- _WORK REQUIRED_
Reproduce the lines of the material exactly, excluding every image.

- _DATA PROVIDED_
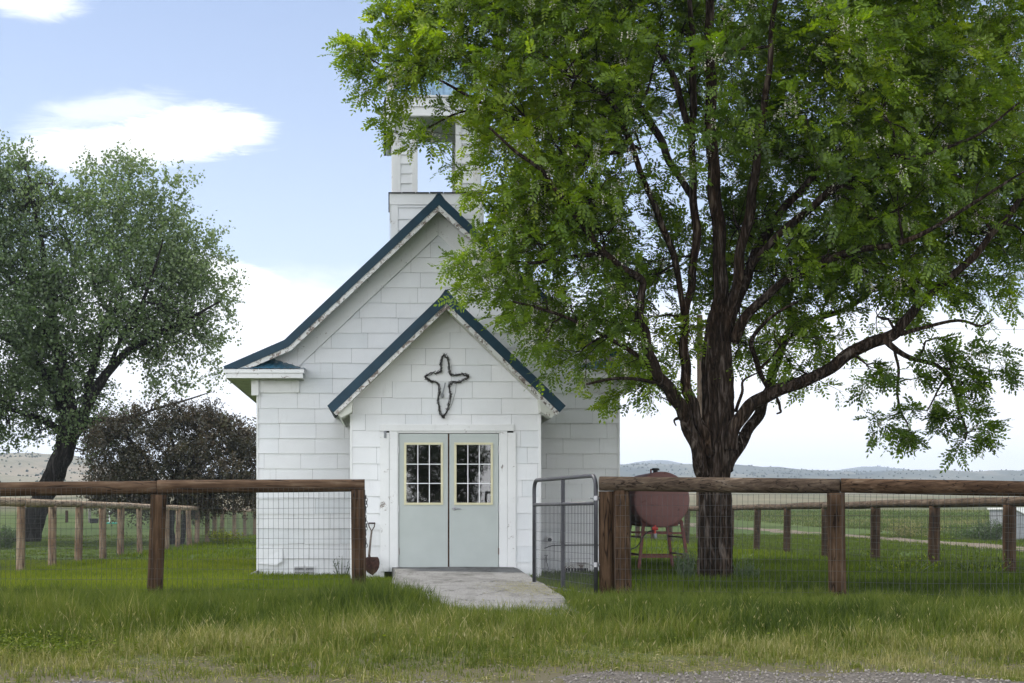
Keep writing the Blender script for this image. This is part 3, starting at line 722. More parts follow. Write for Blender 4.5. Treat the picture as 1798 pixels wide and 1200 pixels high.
# small fittings on the walls --------------------------------------------
def W(px, py): return (px-CX)/105.3, 1+(905-py)/105.3
# foundation vents (left)
for (a, b) in ((517,533.5),(536.5,551)):
    x0, z1 = W(a, 995.5); x1, z0 = W(b, 1010); mb = MB()
    mb.box((x0,YW-.020,z0),(x1,YW-.013,z1), mi=1)
    for (i0,j0,i1,j1) in ((x0-.02,z0-.02,x1+.02,z0),(x0-.02,z1,x1+.02,z1+.02),(x0-.02,z0,x0,z1),(x1,z0,x1+.02,z1)): mb.box((i0,YW-.032,j0),(i1,YW-.013,j1))
    for k in range(6): zz = z0+(z1-z0)*(k+.5)/6; mb.box((x0,YW-.028,zz-.005),(x1,YW-.021,zz+.005))
    mb.build('foundation_vent', ['white_plastic', 'dark'], church)
# lower opening with boards (right)
x0, z1 = W(993, 990); x1, z0 = W(1032, 1012); mb = MB()
mb.box((x0,YW-.02,z0),(x1,YW-.0145,(z0+z1)/2+.03), mi=1)
for (i0,j0,i1,j1) in ((x0-.03,z0,x0,z1+.02),(x1,z0,x1+.03,z1+.02),(x0,z1,x1,z1+.02),(x0,(z0+z1)/2+.031,x1,z1-.012)): mb.box((i0,YW-.04,j0),(i1,YW-.012,j1))
for k in range(7): xx = x0+(x1-x0)*(k+.5)/7; mb.box((xx-.006,YW-.032,z0),(xx+.006,YW-.021,(z0+z1)/2+.03))
mb.build('crawl_space_vent', ['trim_peeling', 'dark'], church)
# loose shingle lifting at the left corner
x0, z1 = W(452.5, 962.5); x1, z0 = W(496, 990); mb = MB()
mb.add([(x0,YW-.022,z1),(x1,YW-.022,z1-.01),(x1+.005,YW-.055,z0+.04),(x1-.06,YW-.062,z0+.004),(x1-.09,YW-.058,z0-.03),(x0,YW-.03,z0+.0),
        (x0,YW-.015,z1),(x1,YW-.015,z1-.01),(x1+.005,YW-.048,z0+.04),(x1-.06,YW-.055,z0+.004),(x1-.09,YW-.051,z0-.03),(x0,YW-.023,z0+.0)],
       [(0,5,4,3,2,1),(6,7,8,9,10,11),(1,2,8,7),(2,3,9,8),(3,4,10,9),(4,5,11,10),(0,1,7,6)], .9)
mb.build('loose_shingle', 'siding', church)
# round wall vent, cable, spigot
x, z = W(964, 948); mb = MB()
mb.tube([(x,YW-.012,z),(x,YW-.05,z)], [.075,.07], 24); mb.tube([(x,YW-.05,z),(x,YW-.09,z)], [.05,.045], 20); mb.tube([(x,YW-.0901,z),(x,YW-.094,z)], [.033,.033], 16, mi=1)
mb.build('round_vent', ['white_plastic', 'dark'], church)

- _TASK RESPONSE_
Keep writing the Blender script for this image. This is part 3, starting at line 722. More parts follow. Write for Blender 4.5. Treat the picture as 1798 pixels wide and 1200 pixels high.
# small fittings on the walls --------------------------------------------
def W(px, py): return (px-CX)/105.3, 1+(905-py)/105.3
# foundation vents (left)
for (a, b) in ((517,533.5),(536.5,551)):
    x0, z1 = W(a, 995.5); x1, z0 = W(b, 1010); mb = MB()
    mb.box((x0,YW-.020,z0),(x1,YW-.013,z1), mi=1)
    for (i0,j0,i1,j1) in ((x0-.02,z0-.02,x1+.02,z0),(x0-.02,z1,x1+.02,z1+.02),(x0-.02,z0,x0,z1),(x1,z0,x1+.02,z1)): mb.box((i0,YW-.032,j0),(i1,YW-.013,j1))
    for k in range(6): zz = z0+(z1-z0)*(k+.5)/6; mb.box((x0,YW-.028,zz-.005),(x1,YW-.021,zz+.005))
    mb.build('foundation_vent', ['white_plastic', 'dark'], church)
# lower opening with boards (right)
x0, z1 = W(993, 990); x1, z0 = W(1032, 1012); mb = MB()
mb.box((x0,YW-.02,z0),(x1,YW-.0145,(z0+z1)/2+.03), mi=1)
for (i0,j0,i1,j1) in ((x0-.03,z0,x0,z1+.02),(x1,z0,x1+.03,z1+.02),(x0,z1,x1,z1+.02),(x0,(z0+z1)/2+.031,x1,z1-.012)): mb.box((i0,YW-.04,j0),(i1,YW-.012,j1))
for k in range(7): xx = x0+(x1-x0)*(k+.5)/7; mb.box((xx-.006,YW-.032,z0),(xx+.006,YW-.021,(z0+z1)/2+.03))
mb.build('crawl_space_vent', ['trim_peeling', 'dark'], church)
# loose shingle lifting at the left corner
x0, z1 = W(452.5, 962.5); x1, z0 = W(496, 990); mb = MB()
mb.add([(x0,YW-.022,z1),(x1,YW-.022,z1-.01),(x1+.005,YW-.055,z0+.04),(x1-.06,YW-.062,z0+.004),(x1-.09,YW-.058,z0-.03),(x0,YW-.03,z0+.0),
        (x0,YW-.015,z1),(x1,YW-.015,z1-.01),(x1+.005,YW-.048,z0+.04),(x1-.06,YW-.055,z0+.004),(x1-.09,YW-.051,z0-.03),(x0,YW-.023,z0+.0)],
       [(0,5,4,3,2,1),(6,7,8,9,10,11),(1,2,8,7),(2,3,9,8),(3,4,10,9),(4,5,11,10),(0,1,7,6)], .9)
mb.build('loose_shingle', 'siding', church)
# round wall vent, cable, spigot
x, z = W(964, 948); mb = MB()
mb.tube([(x,YW-.012,z),(x,YW-.05,z)], [.075,.07], 24); mb.tube([(x,YW-.05,z),(x,YW-.09,z)], [.05,.045], 20); mb.tube([(x,YW-.0901,z),(x,YW-.094,z)], [.033,.033], 16, mi=1)
mb.build('round_vent', ['white_plastic', 'dark'], church)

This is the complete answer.